こんなお手軽な '全部載せ' はエフェクター界の老舗である 'エレハモ' の得意とするところであり、Phaser、Tremolo、Vibrato、Wahの4種を搭載し、さらにワウはAutoとManualの2モード切り替えでAutoによる 'モジュレーション・ワウ'、Manualでは外部エクスプレッション・ペダルを繋いでワウペダルのように使うことが出来るThe Wormがお得。ここではそのワウ・コントロールをエクスプレッション 'ペダル' ならぬ 'ツマミ' で操作しておりますが、あえてツイストのようにツマ先でグリグリさせるのも面白いかも。下の動画はその '新旧比較' ですけどスペースさえ気にしなければ、やはり 'エレハモ' はこの弁当箱サイズの方がテンション上がりますねえ(この旧モデルでエクスプレッション・ペダルは使えません)。







Hotone
Hotone Tape Eko
Hotone Xtomp mini - DSP Processing Pedal
Hotone Xtomp & Xtomp mini Review

ここまで紹介したものはモジュレーションに特化したものが多いため、やはり個別にディレイやリヴァーブを用意しておきたいのは確か。そこで最近メキメキとコストダウンを図りながらその品質を上げている中国製エフェクターをチェック。特に 'Maid in Hong Kong' としていま一番元気の良いHotoneの '手のひらサイズ' なディレイ、Tape Ekoを追加で入れてみましょう。と思っていたら、早速サックスでHotoneやZoom MS-50Gによるエフェクター試奏の動画を発見。あまりあれこれ追加しちゃうとこの項本来の趣旨を離れちゃうけど(汗)、やっぱりこの小さなサイズだと色々試したくなりますよね。また、HotoneはZoomに負けず劣らずのマルチ・エフェクツ、Xtomp、Xtomp miniなどがあります。これらはスマホを介して自由にアルゴリズムを入れ替えられるDSPプロセッシング・ペダルなのですが、個人的にZoom含めてこの手の 'ファームアップ' ものはメーカーの技術と供給次第というか、初期の不安定なソフト、新たなライバル機や状況の変化でそのモデリング技術が一気に古臭くなり、パタッと製品開発を止めちゃう危険性があること。とりあえず便利かつ多機能、コスト・パフォーマンス最高なデジタルの '新製品' が出た時は慌てて飛びつかないで下さいませ(今のところZoomは安定してますけど)。






Elta Music Devices Console - Cartridge Fx Device w/ 11 Cartridges

わたしは個人的に気になっていたロシアの新たな才能、Elta Music DevicesのConsoleをチョイス。コンパクトのマルチ・エフェクツながらSDカードで自社の機能をあれこれ入れ替えて、左手でジョイ・スティックをグリグリ動かすデザインにまとめ上げるなんて素敵過ぎる!その12個のSDカード・カートリッジの中身は以下の通り(上のサイトでは 'Digital' のない11種のもの)。

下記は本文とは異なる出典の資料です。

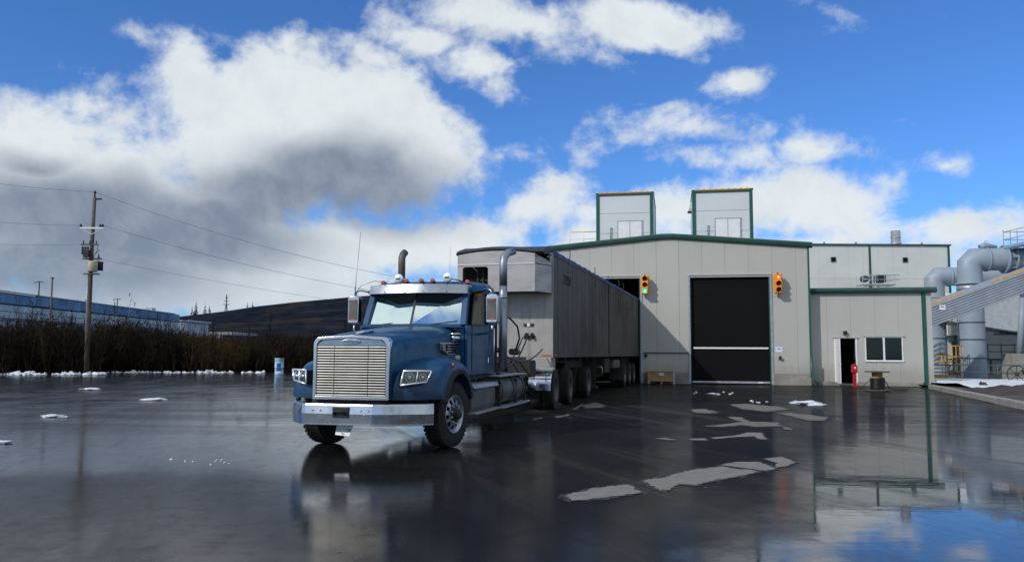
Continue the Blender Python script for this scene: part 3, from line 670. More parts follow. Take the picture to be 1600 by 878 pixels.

⚫︎Cathedral: Reverb and Space Effects
⚫︎Magic: Pitched Delays
⚫︎Time: Classic Mod Delays
⚫︎Vibrotrem: Modulation Effects
⚫︎Filter: Filter and Wah
⚫︎Vibe: Rotary Phase Mods
⚫︎Pitch Shifter: Octave and Pitch
⚫︎Infinity: Big Ambient Effects
⚫︎String Ringer: Audio Rate Modulation
⚫︎Synthex-1: Bass Synth
⚫︎Generator: Signal Generator
⚫︎Digital: Bit Crasher

'モジュレーション/空間系' 中心のメニューですけど、今後いろいろなヴァリエーションが増える予定などあるのでしょうか?こちらもGuitar Fairy同様あくまでカートリッジを入れ替えるのみの同時使用出来ないものなのですが(ただし、カートリッジ入れ替え時に直前のプリセットは記憶する)、しかしこれで全然問題なく使えちゃいますね。ちなみに、筐体に描かれたデザインが 'マレーヴィチ' 風ロシア・アヴァンギャルドな感じで格好良し!





Boss VE-20 Vocal Processor
Boss VE-5 Vocal Performer

もちろん、このマウスピース・ピックアップは使わずグーズネック式マイクだけで 'アンプリファイ' したい人はBossのVE-20 Vocal Processorが一番手っ取り早く、ダイナミック・マイクはもちろんコンデンサー・マイクとしても本機はオススメです。マイク入力とDI出力を備えたマルチ・エフェクツであり、オクターヴからハーモニー、モジュレーション、ディレイにリヴァーブ、ループ・サンプラーまで満載の便利な一品。というか、管楽器の 'アンプリファイ' 人口において本機のユーザーが一番多いんじゃないでしょうか?(Youtubeの動画でもよく見かけます)。そしてもっとお手軽な廉価版として用意されたVE-5 Vocal Performer。流石にVE-20やZoomのマルチと比較するとプリセット的に見劣りしますけど、サイズ的にはほぼポケットに入っちゃいますね。工夫して楽器に装着してみるというのも面白いかも。